The editor of the respected English- language newspaper in Punjab, Tribune, argues that the best way to peace in Punjab lies through an electoral pact between the Akalis and Mrs Gandhi's own Congress party. This might be the least unpalatable solution for both parties, provided both are prepared to swallow a lot of bitterness. Neither party can get the votes to govern alone in Punjab and, so long as the Sikhs remain aggrieved, Punjab may be ungovernable. But first Mrs Gandhi will have to show more generosity and the Akalis more common sense than either has done so far.Coalition-building could turn out to be the key to Indian politics over the next few years. Many Indians are predicting that the likeliest result of the next general election will be a multi-party government of one shape or another.

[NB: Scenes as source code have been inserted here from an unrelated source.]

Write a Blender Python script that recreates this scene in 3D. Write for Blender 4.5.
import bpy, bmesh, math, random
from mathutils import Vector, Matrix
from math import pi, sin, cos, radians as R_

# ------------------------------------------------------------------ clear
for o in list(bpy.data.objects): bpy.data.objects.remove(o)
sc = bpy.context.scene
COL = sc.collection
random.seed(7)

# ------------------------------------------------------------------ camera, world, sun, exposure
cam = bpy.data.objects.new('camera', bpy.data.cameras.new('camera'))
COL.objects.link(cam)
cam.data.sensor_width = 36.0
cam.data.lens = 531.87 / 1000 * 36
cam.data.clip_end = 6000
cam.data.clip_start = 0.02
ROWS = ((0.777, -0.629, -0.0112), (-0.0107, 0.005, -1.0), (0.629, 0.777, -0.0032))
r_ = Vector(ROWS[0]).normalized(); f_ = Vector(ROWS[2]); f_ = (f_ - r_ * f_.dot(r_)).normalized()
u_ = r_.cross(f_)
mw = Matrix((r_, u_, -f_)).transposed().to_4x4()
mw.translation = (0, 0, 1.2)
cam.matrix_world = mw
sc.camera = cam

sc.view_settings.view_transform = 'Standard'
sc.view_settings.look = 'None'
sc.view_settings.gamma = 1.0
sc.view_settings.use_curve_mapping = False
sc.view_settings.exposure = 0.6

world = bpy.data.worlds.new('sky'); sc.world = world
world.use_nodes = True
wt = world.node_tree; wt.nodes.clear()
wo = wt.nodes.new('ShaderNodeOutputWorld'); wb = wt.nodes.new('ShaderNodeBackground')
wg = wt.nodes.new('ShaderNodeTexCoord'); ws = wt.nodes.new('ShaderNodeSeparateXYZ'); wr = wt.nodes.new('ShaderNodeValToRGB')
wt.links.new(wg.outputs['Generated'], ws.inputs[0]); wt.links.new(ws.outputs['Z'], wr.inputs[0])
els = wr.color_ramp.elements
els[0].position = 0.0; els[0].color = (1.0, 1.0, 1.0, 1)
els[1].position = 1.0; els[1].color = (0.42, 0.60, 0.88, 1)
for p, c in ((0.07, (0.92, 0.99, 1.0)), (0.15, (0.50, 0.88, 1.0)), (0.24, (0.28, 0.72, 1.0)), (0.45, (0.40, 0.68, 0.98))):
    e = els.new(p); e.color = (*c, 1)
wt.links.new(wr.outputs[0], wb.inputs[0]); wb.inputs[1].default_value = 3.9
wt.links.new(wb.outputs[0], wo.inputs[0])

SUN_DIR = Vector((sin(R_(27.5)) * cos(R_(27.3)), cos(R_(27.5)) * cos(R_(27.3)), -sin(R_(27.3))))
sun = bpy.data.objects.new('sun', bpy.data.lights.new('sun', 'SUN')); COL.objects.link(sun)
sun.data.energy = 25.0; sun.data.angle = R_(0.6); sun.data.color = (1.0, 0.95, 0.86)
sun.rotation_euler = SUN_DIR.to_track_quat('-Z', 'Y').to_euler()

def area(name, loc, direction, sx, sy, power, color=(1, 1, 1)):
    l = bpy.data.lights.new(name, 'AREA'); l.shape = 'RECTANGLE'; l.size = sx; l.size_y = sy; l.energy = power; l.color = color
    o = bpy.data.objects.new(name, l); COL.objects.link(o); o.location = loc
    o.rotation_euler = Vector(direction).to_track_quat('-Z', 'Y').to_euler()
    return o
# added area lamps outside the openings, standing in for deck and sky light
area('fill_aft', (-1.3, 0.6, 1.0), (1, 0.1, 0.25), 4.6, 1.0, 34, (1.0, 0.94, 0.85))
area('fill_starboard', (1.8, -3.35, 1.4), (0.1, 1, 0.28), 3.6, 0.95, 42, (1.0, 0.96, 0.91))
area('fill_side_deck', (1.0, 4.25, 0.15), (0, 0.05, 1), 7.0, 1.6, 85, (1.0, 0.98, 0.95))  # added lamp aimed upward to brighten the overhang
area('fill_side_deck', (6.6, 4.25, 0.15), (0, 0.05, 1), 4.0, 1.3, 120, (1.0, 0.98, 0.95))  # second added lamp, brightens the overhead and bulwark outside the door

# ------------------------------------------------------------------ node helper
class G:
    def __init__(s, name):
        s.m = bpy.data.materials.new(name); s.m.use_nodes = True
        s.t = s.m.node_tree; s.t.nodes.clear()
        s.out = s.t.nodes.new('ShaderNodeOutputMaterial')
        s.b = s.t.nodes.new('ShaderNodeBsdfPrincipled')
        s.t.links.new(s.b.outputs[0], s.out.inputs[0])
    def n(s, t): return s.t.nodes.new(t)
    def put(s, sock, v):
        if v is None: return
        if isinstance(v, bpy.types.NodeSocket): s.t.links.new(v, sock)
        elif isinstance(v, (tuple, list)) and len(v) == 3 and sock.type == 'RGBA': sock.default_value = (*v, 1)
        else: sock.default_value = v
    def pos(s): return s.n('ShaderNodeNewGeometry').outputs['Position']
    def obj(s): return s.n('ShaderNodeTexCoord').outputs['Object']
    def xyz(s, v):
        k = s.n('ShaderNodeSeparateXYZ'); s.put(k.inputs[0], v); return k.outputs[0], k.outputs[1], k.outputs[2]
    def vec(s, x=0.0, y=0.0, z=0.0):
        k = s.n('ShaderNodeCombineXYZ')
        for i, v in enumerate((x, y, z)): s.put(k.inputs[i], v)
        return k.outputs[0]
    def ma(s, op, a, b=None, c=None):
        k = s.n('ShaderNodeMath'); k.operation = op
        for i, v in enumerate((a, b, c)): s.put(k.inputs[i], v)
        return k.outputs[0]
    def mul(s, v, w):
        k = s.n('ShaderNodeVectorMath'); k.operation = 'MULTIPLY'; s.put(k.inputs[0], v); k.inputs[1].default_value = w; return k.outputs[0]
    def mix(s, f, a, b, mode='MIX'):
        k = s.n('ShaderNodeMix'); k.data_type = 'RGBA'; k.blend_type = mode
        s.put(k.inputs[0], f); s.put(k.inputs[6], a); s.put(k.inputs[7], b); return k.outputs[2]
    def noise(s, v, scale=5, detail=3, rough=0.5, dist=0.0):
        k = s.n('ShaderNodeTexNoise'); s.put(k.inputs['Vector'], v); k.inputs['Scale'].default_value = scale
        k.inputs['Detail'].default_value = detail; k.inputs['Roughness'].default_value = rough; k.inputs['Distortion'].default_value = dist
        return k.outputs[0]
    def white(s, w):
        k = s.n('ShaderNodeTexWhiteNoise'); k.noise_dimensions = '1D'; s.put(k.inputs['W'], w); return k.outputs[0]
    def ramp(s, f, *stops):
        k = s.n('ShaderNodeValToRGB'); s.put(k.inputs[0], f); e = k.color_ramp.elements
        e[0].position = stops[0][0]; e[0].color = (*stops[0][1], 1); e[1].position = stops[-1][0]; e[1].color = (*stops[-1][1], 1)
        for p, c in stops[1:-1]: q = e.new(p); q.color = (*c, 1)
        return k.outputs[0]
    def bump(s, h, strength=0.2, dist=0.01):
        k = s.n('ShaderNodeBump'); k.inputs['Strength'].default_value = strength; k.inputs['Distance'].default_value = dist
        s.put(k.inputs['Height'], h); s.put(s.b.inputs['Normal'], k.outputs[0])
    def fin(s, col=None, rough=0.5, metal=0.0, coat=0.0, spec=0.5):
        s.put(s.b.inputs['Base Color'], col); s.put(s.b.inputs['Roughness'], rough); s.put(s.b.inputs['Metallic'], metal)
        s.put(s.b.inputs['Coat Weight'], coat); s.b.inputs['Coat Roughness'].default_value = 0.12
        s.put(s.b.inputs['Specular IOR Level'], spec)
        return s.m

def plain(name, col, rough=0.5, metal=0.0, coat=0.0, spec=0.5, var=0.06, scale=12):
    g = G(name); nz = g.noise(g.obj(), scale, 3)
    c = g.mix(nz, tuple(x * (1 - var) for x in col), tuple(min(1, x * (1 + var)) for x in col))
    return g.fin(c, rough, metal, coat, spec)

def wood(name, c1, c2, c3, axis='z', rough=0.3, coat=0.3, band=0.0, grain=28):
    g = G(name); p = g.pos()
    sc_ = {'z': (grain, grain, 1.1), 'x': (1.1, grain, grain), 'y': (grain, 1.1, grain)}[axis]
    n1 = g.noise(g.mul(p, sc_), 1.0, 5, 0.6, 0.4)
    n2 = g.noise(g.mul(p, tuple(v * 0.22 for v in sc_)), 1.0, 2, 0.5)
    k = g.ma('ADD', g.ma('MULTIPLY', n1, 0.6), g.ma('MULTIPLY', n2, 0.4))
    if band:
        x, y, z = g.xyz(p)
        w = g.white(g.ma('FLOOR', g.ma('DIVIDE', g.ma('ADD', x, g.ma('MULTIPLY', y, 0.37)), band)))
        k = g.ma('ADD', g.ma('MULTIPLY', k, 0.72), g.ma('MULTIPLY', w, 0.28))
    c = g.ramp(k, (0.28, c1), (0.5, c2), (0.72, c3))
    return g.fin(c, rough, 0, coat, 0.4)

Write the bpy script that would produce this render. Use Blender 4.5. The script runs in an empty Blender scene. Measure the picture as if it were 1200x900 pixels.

If the Congress party loses its majority, for only the second time in 37 years, it could still stay in power by wooing (or buying) independents or by joining forces with regional parties, such as the one now ruling Tamil Nadu. The less likely coalition would consist of the dozen or more opposition parties, now negotiating their way toward some kind of united anti-Gandhi front.

One lesson of the Punjab troubles is that India needs a strong centre, to adjudicate between the competing demands of its sub-nationalities. But strong leadership should not be confused with the concentration of power in a few dithering hands. Power-sharing at every level may well be the only way to stop the Punjab rot from spreading.

A second lesson from both Punjab and Kashmir is that narrow communal politics are self-defeating. The point is that Indians are not one thing or another: Punjabis are torn between their dual identities as Punjabis and as Hindus or Sikhs, just as the people of Jammu and Kashmir feel themselves to be at once Hindus or Moslems and Jammuites or Kashmiris as well as loyal citizens of India. Any politics that aims, in 1984, to force Indians into ethnic laagers is unworthy of a democracy that is not only the world's biggest but also its most richly diverse.